Marijuana Grow Houses Have Hidden Dangers

Indoor pot farms in Northern California can be hard to spot until they catch fire and release fumes from chemicals and mold. The operations are often run by gangs and can involve violence, including a recent shooting death in San Jose.

Indoor pot farms in Northern California can be hard to spot until they catch fire and release fumes from chemicals and mold.
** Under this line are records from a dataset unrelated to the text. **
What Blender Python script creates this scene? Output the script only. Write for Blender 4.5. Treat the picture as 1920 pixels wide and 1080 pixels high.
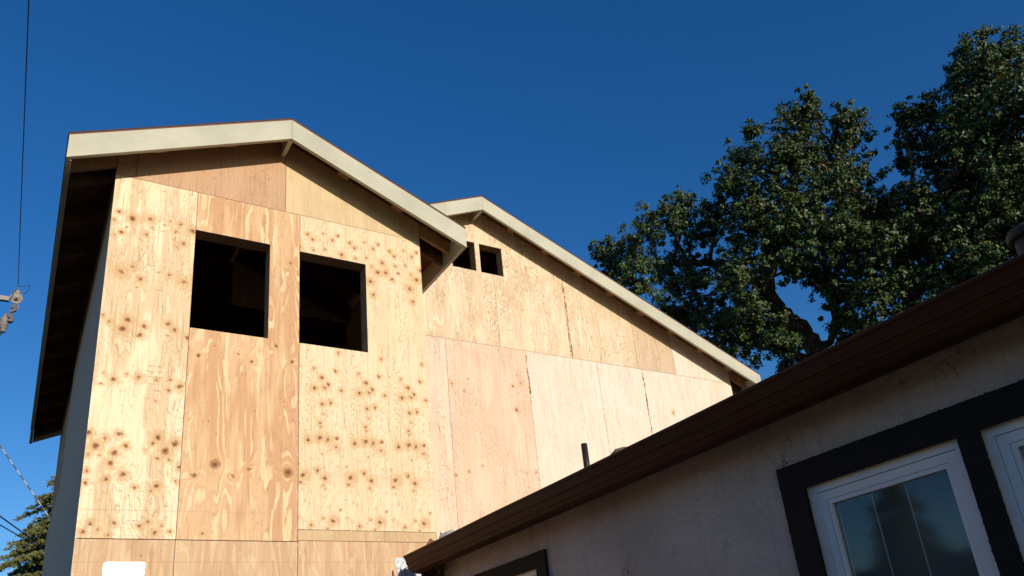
import bpy, bmesh, math, random
import numpy as np
from mathutils import Vector, Matrix, Quaternion
for o in list(bpy.data.objects): bpy.data.objects.remove(o)
S = bpy.context.scene
COL = S.collection
R = math.radians

# ------------------------------------------------------------- camera
CAM = Vector((0.0, -6.26, 1.6))
yaw, pit, rol = 0.574, 0.390, 0.102
fwd = Vector((math.sin(yaw)*math.cos(pit), math.cos(yaw)*math.cos(pit), math.sin(pit)))
rt = fwd.cross(Vector((0, 0, 1))).normalized(); dn = fwd.cross(rt)
r_ = math.cos(rol)*rt + math.sin(rol)*dn
d_ = -math.sin(rol)*rt + math.cos(rol)*dn
cd = bpy.data.cameras.new('camera'); cam = bpy.data.objects.new('camera', cd); COL.objects.link(cam)
m = Matrix((r_, -d_, -fwd)).transposed().to_4x4(); m.translation = CAM
cam.matrix_world = m
cd.sensor_width = 36; cd.lens = 1503.1/1920*36; cd.shift_x = 0.0; cd.shift_y = (701.7-540)/1920
cd.clip_start = 0.05; cd.clip_end = 3000
S.camera = cam

# ------------------------------------------------------------- light
SUN = Vector((0.055, -0.975, 0.212)).normalized()
W = bpy.data.worlds.new("World"); S.world = W; W.use_nodes = True
wn = W.node_tree; wn.nodes.clear()
sky = wn.nodes.new('ShaderNodeTexSky'); sky.sky_type = 'NISHITA'; sky.sun_disc = False
sky.sun_elevation = math.asin(SUN.z); sky.sun_rotation = math.atan2(SUN.x, SUN.y)
sky.altitude = 300; sky.air_density = 1.0; sky.dust_density = 0.2; sky.ozone_density = 3.0
hs = wn.nodes.new('ShaderNodeHueSaturation'); hs.inputs['Saturation'].default_value = 1.28
hs.inputs['Hue'].default_value = 0.511
bg = wn.nodes.new('ShaderNodeBackground'); bg.inputs['Strength'].default_value = 0.142
wo = wn.nodes.new('ShaderNodeOutputWorld')
wn.links.new(sky.outputs[0], hs.inputs['Color']); wn.links.new(hs.outputs[0], bg.inputs['Color']); wn.links.new(bg.outputs[0], wo.inputs[0])
sl = bpy.data.lights.new('sun', 'SUN'); sl.energy = 4.4; sl.angle = R(0.53); sl.color = (1.0, 0.91, 0.785)
so = bpy.data.objects.new('sun', sl); COL.objects.link(so); so.location = (3, -20, 12)
so.rotation_euler = SUN.to_track_quat('Z', 'Y').to_euler()
S.view_settings.view_transform = 'Standard'; S.view_settings.look = 'None'
S.view_settings.exposure = 0.0; S.view_settings.gamma = 1.0; S.view_settings.use_curve_mapping = False
S.render.engine = 'CYCLES'

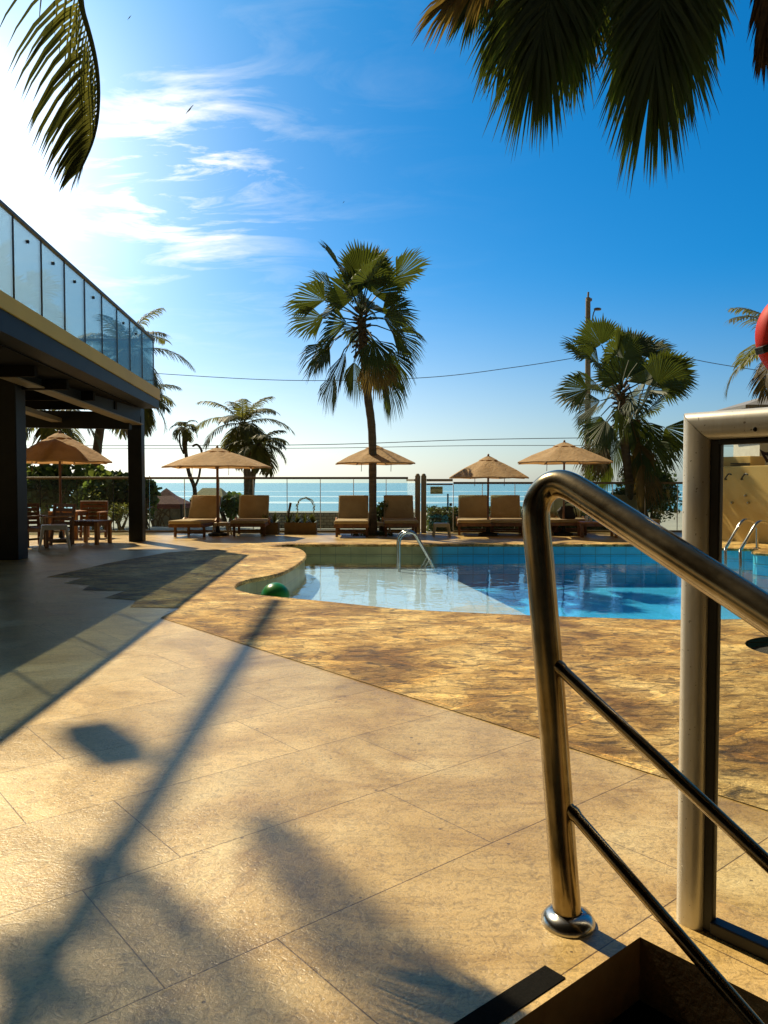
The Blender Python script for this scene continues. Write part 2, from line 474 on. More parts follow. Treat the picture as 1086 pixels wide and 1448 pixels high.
M['petiole'] = simple('palm_petiole', (0.16,0.16,0.05), (0.09,0.09,0.03), 0.5)
M['trunk'] = simple('palm_trunk', (0.13,0.10,0.065), (0.06,0.045,0.03), 0.9, nscale=5, stretch=(1,1,5), bstr=0.8, bscale=14)
M['fibre'] = simple('trunk_fibre', (0.09,0.06,0.03), (0.03,0.02,0.01), 0.95, nscale=20, bstr=1.0, bscale=60)
M['bush'] = leafmat('bush_leaf', (0.035,0.075,0.02), (0.02,0.045,0.012), (0.12,0.22,0.03), 0.25)
M['grape'] = leafmat('broad_leaf', (0.05,0.10,0.028), (0.03,0.065,0.018), (0.28,0.36,0.06), 0.35, nscale=1.0)
M['hedge'] = leafmat('hedge_leaf', (0.05,0.075,0.02), (0.03,0.05,0.012), (0.18,0.22,0.04), 0.25)
M['brom'] = leafmat('bromeliad_leaf', (0.10,0.13,0.03), (0.06,0.085,0.02), (0.30,0.28,0.05), 0.35)
M['stem'] = simple('bark', (0.10,0.075,0.05), (0.05,0.04,0.025), 0.9, bstr=0.5)
M['red'] = simple('red_plastic', (0.52,0.022,0.010), (0.42,0.014,0.008), 0.6, spec=0.2)
M['yellow'] = simple('yellow_plastic', (0.75,0.42,0.03), (0.65,0.34,0.02), 0.35)
M['green'] = simple('green_ball', (0.012,0.20,0.03), (0.008,0.14,0.02), 0.3)
M['wall'] = simple('beige_render', (0.66,0.47,0.17), (0.56,0.38,0.12), 0.8, nscale=2, bstr=0.3)
M['hutwall'] = simple('pale_render', (0.58,0.58,0.52), (0.5,0.5,0.45), 0.8)
M['roof'] = simple('grey_roof', (0.22,0.215,0.215), (0.17,0.17,0.17), 0.6, nscale=2)
M['maroon'] = clothmat('maroon_canvas', (0.13,0.045,0.05), (0.10,0.03,0.035), (0.16,0.05,0.05), 0.25)
M['tentwall'] = simple('tent_side', (0.16,0.16,0.13), (0.1,0.1,0.08), 0.9)
M['concrete'] = simple('concrete_pole', (0.22,0.19,0.14), (0.16,0.14,0.1), 0.85, nscale=3)
M['wire'] = simple('black_wire', (0.04,0.04,0.04), (0.03,0.03,0.03), 0.6)
M['lampgrey'] = simple('lamp_grey', (0.10,0.10,0.10), (0.07,0.07,0.07), 0.5)
M['bag'] = simple('black_cloth', (0.012,0.012,0.013), (0.006,0.006,0.007), 0.85, bstr=0.4)
M['sign'] = simple('pale_green_sign', (0.55,0.62,0.36), (0.48,0.55,0.3), 0.6)
M['signink'] = simple('dark_green_ink', (0.05,0.10,0.03), None, 0.6)
M['emblem'] = simple('plum_ink', (0.06,0.03,0.04), None, 0.6)
M['emblemw'] = simple('white_ink', (0.7,0.72,0.7), None, 0.6)
M['anti'] = simple('black_grip_and_stair_shade', (0.012,0.011,0.010), (0.006,0.006,0.005), 0.95, nscale=200, bstr=0.3, bscale=400, spec=0.05)
M['pit'] = simple('stair_stone', (0.44,0.29,0.12), (0.28,0.17,0.065), 0.7, nscale=7, bstr=0.4)
M['bird'] = simple('seabird', (0.05,0.045,0.04), None, 0.8)
M['hotel'] = simple('hotel_render', (0.16,0.12,0.08), (0.12,0.09,0.06), 0.8, nscale=1)
M['darkglass'] = simple('dark_window', (0.01,0.012,0.014), None, 0.1)
M['straw'] = simple('thatch', (0.22,0.20,0.12), (0.13,0.12,0.07), 0.95, nscale=8, bstr=0.6)
M['woven'] = simple('dried_vine', (0.5,0.46,0.30), (0.36,0.33,0.2), 0.9)
M['white'] = simple('white_ceramic', (0.75,0.73,0.68), None, 0.3)
def blockwall():
    m, nt, b = newmat('grey_block')
    vec = coords(nt, True, rot=(PI/2,0,0))
    br = N(nt, 'ShaderNodeTexBrick'); L(nt, vec, br.inputs['Vector'])
    br.inputs['Scale'].default_value = 1.0; br.inputs['Brick Width'].default_value = 0.16; br.inputs['Row Height'].default_value = 0.08
    br.inputs['Mortar Size'].default_value = 0.012
    br.inputs['Color1'].default_value = (0.30,0.27,0.22,1); br.inputs['Color2'].default_value = (0.22,0.20,0.17,1)
    br.inputs['Mortar'].default_value = (0.09,0.085,0.075,1)
    L(nt, br.outputs['Color'], b.inputs['Base Color']); b.inputs['Roughness'].default_value = 0.9
    return m
M['block'] = blockwall()

# ------------------------------------------------------------------ setting: deck, pool, sea
def inside(p, poly):
    c = False; n = len(poly); j = n - 1
    for i in range(n):
        a, b = poly[i], poly[j]
        if (a[1] > p[1]) != (b[1] > p[1]) and p[0] < (b[0]-a[0])*(p[1]-a[1])/(b[1]-a[1]) + a[0]: c = not c
        j = i
    return c
def sheet(outer, holes, z):
    vs = []; es = []
    for lp in [outer] + holes:
        o = len(vs)
        vs += [Vector((p[0], p[1])) for p in lp]
        es += [(o+i, o+(i+1) % len(lp)) for i in range(len(lp))]
    r = geometry.delaunay_2d_cdt(vs, es, [], 0, 1e-5)
    ov, of = r[0], r[2]
    fs = []
    for f in of:
        c = sum((ov[i] for i in f), Vector((0,0))) / len(f)
        if inside(c, outer) and not any(inside(c, h) for h in holes):
            a = ov[f[1]] - ov[f[0]]; b = ov[f[2]] - ov[f[0]]
            fs.append(tuple(f) if a.x*b.y - a.y*b.x > 0 else tuple(reversed(f)))
    mb = MB(); mb.add([(p.x, p.y, z) for p in ov], fs)
    return mb

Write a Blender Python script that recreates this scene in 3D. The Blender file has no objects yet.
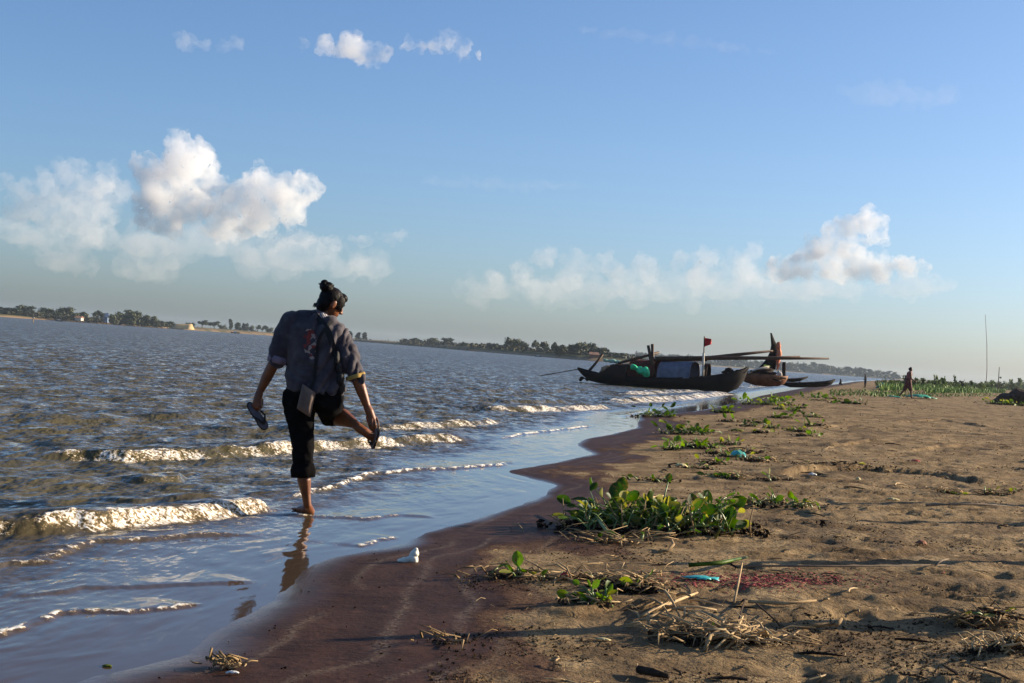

The operations are often run by gangs and can involve violence, including a recent shooting death in San Jose. 

Illegal residential marijuana farms are hardly a new phenomenon in the Northern California Bay Area, but the numbers appear to be increasing at a time when law enforcement resources are dwindling and police are focused on more pressing priorities -- tracking violent crime, gang activity, and keeping a patrol presence on the streets, reports the San Jose Mercury News.

"I'm comfortable saying that there are over 100 of these houses, and the majority are in the city of San Jose," said Sgt. John Spagnola, who heads the two-man Marijuana Eradication Team for the Santa Clara County (Calif.) Sheriff's Office, the only South Bay agency with deputies devoted solely to eradicating marijuana. "We have tips right now that we just haven't had time to deal with yet. We could constantly be busting them."

What is clear is that when these houses go up in smoke, as they often do, the result is a nightmare for firefighters responding to blazes caused by marijuana growers' shoddy handiwork in bypassing electrical meters to stay off the radar of the electric company. Often, the houses also have chemicals and mold inside.

Indoor pot operations often are in otherwise safe, quiet residential neighborhoods. From the outside, they look like regular houses, hiding in plain sight until they catch fire, which happened twice within four days in San Jose in March.

In the South Bay, grow houses are often run by gangs affiliated with Vietnamese coffee houses, Spagnola said.